Resources leaders have delivered mixed reviews of the Queensland Budget this week, warning the government will need longer-term thinking to best leverage the state’s mining sector.
Treasurer David Janetzki’s first budget included a $5.1 million allocation that aims to accelerate mineral exploration across the state. This will assist in the development of targeted geoscience initiatives and data technologies to provide industry-ready intelligence.
Miners will also be able to benefit from an $8.5 million provision for the operation of the Queensland Resources Common User Facility, a Townsville-based hub for sample production, training, and project commercialisation.

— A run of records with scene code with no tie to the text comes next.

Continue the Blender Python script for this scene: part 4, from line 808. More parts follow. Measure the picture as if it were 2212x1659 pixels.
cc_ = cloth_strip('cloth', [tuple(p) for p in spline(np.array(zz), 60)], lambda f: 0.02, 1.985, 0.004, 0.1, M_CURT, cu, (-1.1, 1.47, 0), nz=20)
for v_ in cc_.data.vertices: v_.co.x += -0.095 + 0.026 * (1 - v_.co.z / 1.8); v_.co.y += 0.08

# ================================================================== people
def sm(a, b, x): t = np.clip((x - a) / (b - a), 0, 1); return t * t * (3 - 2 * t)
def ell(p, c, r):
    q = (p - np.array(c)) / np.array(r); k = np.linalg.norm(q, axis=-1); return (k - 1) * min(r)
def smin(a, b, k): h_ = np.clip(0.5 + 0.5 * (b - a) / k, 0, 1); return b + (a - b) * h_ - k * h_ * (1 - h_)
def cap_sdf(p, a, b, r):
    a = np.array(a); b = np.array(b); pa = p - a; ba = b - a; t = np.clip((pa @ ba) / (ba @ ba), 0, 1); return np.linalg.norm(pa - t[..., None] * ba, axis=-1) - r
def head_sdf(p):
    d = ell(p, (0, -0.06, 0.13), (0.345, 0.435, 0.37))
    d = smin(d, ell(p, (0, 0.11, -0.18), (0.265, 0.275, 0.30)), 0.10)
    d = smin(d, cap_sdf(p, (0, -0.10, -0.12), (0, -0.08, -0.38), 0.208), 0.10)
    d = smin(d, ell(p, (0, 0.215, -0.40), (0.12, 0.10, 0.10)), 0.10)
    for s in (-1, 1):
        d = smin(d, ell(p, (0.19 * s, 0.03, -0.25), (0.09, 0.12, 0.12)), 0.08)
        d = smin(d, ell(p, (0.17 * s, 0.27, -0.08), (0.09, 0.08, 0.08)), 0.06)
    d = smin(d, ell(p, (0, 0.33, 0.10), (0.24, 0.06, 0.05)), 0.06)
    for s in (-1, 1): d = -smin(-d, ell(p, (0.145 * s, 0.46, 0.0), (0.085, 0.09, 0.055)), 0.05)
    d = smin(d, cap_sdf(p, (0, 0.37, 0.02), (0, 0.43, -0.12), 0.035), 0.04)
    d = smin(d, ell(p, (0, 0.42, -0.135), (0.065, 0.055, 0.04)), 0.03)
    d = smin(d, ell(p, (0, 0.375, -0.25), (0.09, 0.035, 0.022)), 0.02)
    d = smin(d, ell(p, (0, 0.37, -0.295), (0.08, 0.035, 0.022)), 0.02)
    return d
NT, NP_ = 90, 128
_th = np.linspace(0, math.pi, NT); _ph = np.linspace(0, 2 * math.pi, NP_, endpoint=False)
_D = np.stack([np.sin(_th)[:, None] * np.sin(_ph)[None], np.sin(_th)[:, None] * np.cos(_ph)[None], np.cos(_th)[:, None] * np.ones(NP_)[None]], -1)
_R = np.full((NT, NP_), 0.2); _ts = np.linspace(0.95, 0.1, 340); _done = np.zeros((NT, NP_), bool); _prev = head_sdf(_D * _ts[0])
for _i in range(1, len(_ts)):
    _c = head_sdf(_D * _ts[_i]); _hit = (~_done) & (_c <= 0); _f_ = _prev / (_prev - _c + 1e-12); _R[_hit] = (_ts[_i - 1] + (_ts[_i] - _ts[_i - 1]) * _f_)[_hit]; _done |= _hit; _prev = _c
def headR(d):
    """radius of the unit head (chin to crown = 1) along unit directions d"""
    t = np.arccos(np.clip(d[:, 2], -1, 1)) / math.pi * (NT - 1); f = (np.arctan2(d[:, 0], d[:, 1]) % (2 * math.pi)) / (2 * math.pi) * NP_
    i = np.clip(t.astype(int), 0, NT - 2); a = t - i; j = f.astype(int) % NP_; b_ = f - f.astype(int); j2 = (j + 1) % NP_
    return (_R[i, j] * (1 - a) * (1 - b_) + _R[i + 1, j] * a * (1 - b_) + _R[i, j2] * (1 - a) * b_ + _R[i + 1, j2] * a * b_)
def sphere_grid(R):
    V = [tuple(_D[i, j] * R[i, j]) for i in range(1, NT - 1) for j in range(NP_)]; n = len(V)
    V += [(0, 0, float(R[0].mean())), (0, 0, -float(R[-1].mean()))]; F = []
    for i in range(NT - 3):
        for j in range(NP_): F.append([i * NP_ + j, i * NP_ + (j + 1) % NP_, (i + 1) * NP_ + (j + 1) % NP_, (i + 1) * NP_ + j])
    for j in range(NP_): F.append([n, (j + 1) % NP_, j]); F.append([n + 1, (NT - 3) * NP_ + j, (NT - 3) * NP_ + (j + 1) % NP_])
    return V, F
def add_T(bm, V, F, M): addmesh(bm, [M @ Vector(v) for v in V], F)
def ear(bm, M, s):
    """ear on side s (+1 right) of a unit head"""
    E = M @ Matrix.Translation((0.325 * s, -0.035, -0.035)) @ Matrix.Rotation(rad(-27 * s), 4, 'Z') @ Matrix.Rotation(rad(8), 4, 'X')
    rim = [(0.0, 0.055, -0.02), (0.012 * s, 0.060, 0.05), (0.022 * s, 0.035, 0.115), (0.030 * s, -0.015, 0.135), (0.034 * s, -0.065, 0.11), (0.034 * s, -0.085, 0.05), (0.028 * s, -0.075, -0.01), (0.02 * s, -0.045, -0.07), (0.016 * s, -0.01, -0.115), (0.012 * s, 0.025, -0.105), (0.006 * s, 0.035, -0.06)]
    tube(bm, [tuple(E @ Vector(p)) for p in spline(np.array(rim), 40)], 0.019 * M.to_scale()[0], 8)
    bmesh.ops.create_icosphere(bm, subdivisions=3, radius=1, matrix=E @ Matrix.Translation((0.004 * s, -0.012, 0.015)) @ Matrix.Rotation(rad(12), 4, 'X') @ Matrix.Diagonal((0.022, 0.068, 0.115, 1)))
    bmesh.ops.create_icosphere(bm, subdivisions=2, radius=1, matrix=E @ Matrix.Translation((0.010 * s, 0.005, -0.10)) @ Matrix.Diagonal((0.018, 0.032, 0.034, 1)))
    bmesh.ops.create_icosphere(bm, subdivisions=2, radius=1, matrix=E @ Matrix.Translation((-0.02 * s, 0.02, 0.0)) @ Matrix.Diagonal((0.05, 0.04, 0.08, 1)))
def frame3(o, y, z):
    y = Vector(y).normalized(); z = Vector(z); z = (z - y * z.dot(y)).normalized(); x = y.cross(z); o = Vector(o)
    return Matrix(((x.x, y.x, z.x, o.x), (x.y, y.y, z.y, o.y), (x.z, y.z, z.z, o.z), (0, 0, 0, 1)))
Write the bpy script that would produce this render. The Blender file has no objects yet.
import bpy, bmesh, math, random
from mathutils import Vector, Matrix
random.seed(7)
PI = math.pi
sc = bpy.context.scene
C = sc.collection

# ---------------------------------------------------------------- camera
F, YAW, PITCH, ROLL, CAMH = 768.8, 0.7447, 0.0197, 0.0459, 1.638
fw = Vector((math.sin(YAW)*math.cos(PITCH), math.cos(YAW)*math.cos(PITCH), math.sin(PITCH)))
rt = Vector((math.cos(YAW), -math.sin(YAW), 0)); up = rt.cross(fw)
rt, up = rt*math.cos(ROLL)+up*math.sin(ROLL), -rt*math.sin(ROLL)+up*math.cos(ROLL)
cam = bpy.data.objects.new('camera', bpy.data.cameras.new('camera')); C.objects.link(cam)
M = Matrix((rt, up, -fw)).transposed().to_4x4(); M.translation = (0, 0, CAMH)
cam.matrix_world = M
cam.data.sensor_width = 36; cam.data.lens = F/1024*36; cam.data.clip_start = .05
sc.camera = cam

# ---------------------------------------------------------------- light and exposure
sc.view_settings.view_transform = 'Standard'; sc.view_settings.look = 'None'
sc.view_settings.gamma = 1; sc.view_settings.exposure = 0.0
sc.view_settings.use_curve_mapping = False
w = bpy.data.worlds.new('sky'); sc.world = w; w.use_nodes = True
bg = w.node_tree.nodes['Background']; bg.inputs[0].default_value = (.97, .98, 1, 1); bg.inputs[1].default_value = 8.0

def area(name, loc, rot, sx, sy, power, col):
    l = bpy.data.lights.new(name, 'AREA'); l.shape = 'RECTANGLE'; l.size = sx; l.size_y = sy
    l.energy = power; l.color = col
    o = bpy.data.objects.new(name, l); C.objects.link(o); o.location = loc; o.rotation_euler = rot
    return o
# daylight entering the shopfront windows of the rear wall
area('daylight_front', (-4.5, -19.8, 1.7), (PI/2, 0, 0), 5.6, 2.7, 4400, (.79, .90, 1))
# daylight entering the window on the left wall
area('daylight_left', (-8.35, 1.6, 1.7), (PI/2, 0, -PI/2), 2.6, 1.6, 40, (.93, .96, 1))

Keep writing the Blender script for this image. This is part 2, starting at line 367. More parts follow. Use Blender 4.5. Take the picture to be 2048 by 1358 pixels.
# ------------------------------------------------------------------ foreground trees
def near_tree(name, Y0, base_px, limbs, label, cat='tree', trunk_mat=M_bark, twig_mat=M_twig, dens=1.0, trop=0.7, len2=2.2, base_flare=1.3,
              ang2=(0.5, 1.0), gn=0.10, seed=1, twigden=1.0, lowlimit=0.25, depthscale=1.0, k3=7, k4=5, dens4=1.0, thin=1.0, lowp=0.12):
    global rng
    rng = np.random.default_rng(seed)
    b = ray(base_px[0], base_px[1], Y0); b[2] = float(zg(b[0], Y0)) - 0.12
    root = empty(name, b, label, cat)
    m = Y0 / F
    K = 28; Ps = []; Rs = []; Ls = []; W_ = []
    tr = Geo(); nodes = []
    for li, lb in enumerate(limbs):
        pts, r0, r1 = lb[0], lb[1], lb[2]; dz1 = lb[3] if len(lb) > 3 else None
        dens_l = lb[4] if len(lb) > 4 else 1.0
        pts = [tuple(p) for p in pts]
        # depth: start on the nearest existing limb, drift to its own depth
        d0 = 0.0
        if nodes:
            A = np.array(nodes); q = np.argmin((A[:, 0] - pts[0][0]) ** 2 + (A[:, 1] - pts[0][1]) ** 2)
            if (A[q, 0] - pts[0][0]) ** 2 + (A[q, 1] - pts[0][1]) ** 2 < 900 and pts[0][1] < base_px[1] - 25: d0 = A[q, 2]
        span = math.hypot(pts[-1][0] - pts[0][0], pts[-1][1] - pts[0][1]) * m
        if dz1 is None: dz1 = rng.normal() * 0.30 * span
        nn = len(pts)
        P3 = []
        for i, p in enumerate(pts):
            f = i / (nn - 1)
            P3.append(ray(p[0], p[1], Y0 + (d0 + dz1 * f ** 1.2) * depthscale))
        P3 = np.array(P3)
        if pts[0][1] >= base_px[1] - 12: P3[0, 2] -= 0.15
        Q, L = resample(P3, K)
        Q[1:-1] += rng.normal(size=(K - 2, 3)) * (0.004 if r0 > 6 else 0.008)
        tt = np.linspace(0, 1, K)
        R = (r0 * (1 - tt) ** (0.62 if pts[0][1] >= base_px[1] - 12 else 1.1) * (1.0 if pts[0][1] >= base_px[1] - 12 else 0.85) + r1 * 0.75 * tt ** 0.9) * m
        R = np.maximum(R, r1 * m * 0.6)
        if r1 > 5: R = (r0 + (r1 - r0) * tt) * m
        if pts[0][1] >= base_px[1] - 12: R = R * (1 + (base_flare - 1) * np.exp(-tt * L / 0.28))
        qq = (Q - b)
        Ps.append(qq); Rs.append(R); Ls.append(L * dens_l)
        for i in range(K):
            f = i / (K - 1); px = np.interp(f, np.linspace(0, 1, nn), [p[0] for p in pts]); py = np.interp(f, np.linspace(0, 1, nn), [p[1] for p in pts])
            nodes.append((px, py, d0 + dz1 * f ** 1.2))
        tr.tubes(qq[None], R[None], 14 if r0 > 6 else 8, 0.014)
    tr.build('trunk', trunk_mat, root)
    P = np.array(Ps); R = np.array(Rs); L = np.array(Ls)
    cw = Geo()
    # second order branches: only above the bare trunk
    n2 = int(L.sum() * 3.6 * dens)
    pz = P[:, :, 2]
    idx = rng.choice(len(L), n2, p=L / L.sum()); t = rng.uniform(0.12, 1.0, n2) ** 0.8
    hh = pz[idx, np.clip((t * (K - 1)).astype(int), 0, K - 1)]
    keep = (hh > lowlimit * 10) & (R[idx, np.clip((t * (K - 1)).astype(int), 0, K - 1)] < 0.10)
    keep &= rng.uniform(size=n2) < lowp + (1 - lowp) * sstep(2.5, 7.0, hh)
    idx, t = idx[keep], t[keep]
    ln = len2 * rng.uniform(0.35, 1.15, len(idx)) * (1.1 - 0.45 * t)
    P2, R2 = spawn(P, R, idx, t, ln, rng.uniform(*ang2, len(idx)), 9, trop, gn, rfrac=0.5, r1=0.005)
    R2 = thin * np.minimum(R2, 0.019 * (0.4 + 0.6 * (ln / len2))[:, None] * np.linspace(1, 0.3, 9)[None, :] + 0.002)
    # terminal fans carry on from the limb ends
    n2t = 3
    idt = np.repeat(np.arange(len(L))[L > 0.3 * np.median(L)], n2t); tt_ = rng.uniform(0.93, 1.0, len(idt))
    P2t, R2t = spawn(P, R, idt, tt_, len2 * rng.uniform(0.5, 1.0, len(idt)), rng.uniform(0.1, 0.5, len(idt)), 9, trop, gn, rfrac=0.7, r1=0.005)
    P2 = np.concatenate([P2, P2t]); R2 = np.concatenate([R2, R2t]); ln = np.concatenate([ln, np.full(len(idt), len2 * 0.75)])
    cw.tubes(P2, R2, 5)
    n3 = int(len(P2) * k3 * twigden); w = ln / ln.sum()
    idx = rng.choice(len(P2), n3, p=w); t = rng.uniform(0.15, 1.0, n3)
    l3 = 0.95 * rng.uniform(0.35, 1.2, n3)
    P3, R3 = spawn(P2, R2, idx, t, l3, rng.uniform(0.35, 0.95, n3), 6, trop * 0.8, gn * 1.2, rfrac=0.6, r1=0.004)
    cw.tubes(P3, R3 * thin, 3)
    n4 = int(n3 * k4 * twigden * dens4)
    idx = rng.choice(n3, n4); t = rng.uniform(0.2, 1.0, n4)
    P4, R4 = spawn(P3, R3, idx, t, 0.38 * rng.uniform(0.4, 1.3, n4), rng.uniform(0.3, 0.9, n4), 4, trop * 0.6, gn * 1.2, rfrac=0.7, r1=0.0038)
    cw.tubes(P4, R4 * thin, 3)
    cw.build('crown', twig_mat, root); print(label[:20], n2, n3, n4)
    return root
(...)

In Mount Isa, where some long-established mines are set to close this year, $30 million has been allocated to an acceleration program aimed at bringing new projects online faster.
Minister for Natural Resources and Mines, Manufacturing, and Regional and Rural Development Dale Last said the Budget would strengthen Queensland’s economy by backing industry and removing red tape.
“We’re backing the resources sector with targeted investment to fast-track exploration and support the Queensland Resources Common User Facility, giving proponents the confidence to invest and get projects moving,” he said.
But the Association of Mining and Exploration Companies (AMEC) said funding had also been removed from a key project, with $10 million over four years discontinued from the Collaborative Exploration Initiative (CEI).
“The CEI shouldn’t be taken for granted, with exploration the lifeblood of the resources industry,” AMEC chief executive officer (CEO) Warren Pearce said. “Queensland risks losing investment opportunities, especially in the North West Minerals Province, where prospective copper projects have the potential to provide economic growth for the state economy.”
The Queensland Resources Council also weighed in on the budget, noting that it highlighted the need for greater investment in the mining sector and a reform of the current royalties regime, which has been extended until the end of the 2028–29 financial year (FY29).
“Global demand for our resources remains strong, but only if the government can deliver a long-term plan that encourages capital investment,” QRC CEO Janette Hewson said.
Resources sector royalties fell from $12.8 billion in FY24 to an expected $7.9 billion in FY25. Lower coal prices have reduced mining revenue to the state and have also coincided with rising operational costs.